Friday, Dec. 13, 1963
"The Highest Form"
Herbert H. Lehman, who died last week at 85, was a most unlikely sort of politician. He could not remember a name or a face. A small, somewhat heavy man, he had little humor, and almost no time for the pleasantries ordinarily associated with politics. He was a tireless do-gooder, given to rambling speeches about the virtues of liberalism. He had none of the classic grace of Franklin Roosevelt, none of the earthy charm of Al Smith. Yet in his time he was as popular with New York voters as either F.D.R. or the Happy Warrior --and he outlasted them both by years.
Born to a German-Jewish mercantile family that made a fortune in Alabama cotton and had ardently supported the Confederacy, Lehman was a senior partner in the family's New York banking firm (Lehman Bros.) and was worth some $25 million before he belatedly got into elective politics at the age of 50. His guiding light was Franklin Roosevelt, for whom he worked as an aide in the Navy Department during World War I. In 1928, when Smith ran for President and Roosevelt for Governor of New York, F.D.R. persuaded Lehman to try for Lieutenant Governor, mostly on the grounds that a Jewish liberal could hardly help but strengthen the Democratic ticket in the state.
"Little New Deal." While Smith was defeated, Roosevelt and Lehman won. After that, no New York politician ever won as many statewide elections as Lehman. He won twice for Lieutenant Governor, four times for Governor, and twice for U.S. Senator. Succeeding Roosevelt as Governor in 1933, Lehman pushed through such social welfare legislation as old-age benefits, unemployment insurance, public housing, earned his administration a nickname as the "little New Deal." He inherited a budget deficit of $106 million, converted it to a surplus of $80 million in ten years.
As a Senator, Lehman became best known for his passionate but somehow hapless tirades against the evils of Joe McCarthy. Never did he back away from an issue for purely political purposes. In 1949, on the eve of his first election to the Senate, he risked thousands of votes by denouncing Francis Cardinal Spellman for having criticized Eleanor Roosevelt. Spellman, angered at Mrs. Roosevelt's opposition to public aid to parochial schools, had said her "record of anti-Catholicism" was "unworthy of an American mother."
Throughout his lifetime, Lehman was lavish with money. His charitable contributions to such groups as United Jewish Appeal, the Federation of Jewish Philanthropies, and a host of child welfare organizations were classic. In 1960 he gave $500,000 toward a children's zoo in Manhattan's Central Park.

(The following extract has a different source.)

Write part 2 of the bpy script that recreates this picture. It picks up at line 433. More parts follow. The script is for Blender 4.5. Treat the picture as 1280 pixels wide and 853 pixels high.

Retiring from the Senate in 1956, Lehman spent most of his remaining years trying to reform New York City's boss-ruled Democratic Party. With Eleanor Roosevelt's help, he succeeded in ousting Carmine De Sapio from the leadership of Tammany Hall.
He Didn't Hear. Lehman long ago achieved the stature of a vastly admired Democratic elder statesman and humanitarian. For his lifelong efforts,
President Kennedy last summer named him as a recipient of the Presidential Medal of Freedom. Last week President Johnson was scheduled to give Lehman that medal. In his Park Avenue apartment, Lehman had just finished packing for the trip to Washington when he fell dead of a heart attack. He never got to hear the award citation:
Citizen and statesman, he has used wisdom and compassion as the tools of government and has made politics the highest form of public service.